Why raise interest rates? Essentially, it’s due to domestic inflation that cannot be contained. In November, the core CPI rose to 2.5% month-over-month, surpassing the central bank’s 2% target. Meanwhile, the yen/USD exchange rate hovers around 150, and continuing to keep interest rates low will only accelerate the yen’s depreciation, leading to higher import costs. Rate hikes have become an unavoidable choice.
What does this have to do with Bitcoin? At first glance, it seems unrelated, but behind the scenes lies a massive capital chain — the yen arbitrage trading system.
The mechanism is simple: when yen interest rates approach zero, investors can borrow yen at nearly no cost, convert it into USD, and enter high-yield asset markets.
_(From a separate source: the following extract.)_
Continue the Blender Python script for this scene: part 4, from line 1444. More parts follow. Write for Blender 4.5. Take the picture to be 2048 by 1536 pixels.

Bitcoin, US stocks, and other assets are common destinations for arbitrage funds. This group includes retail investors, institutional investors, and even the famous “Mrs. Watanabe” — everyone is participating. As long as the interest rate differential exists, capital flows continuously.
But once Japan raises interest rates, the game changes. Borrowing costs rise, the risk of yen appreciation reemerges, and arbitrage space is severely compressed. Investors have no choice but to accelerate the liquidation of Bitcoin and other dollar-denominated assets to repay yen-denominated debts. Historical data has long demonstrated this: since the beginning of this year, the Bank of Japan has raised rates three times, and each time Bitcoin has dropped over 20% in response.
This wave of rate hikes is already clearly visible as a risk.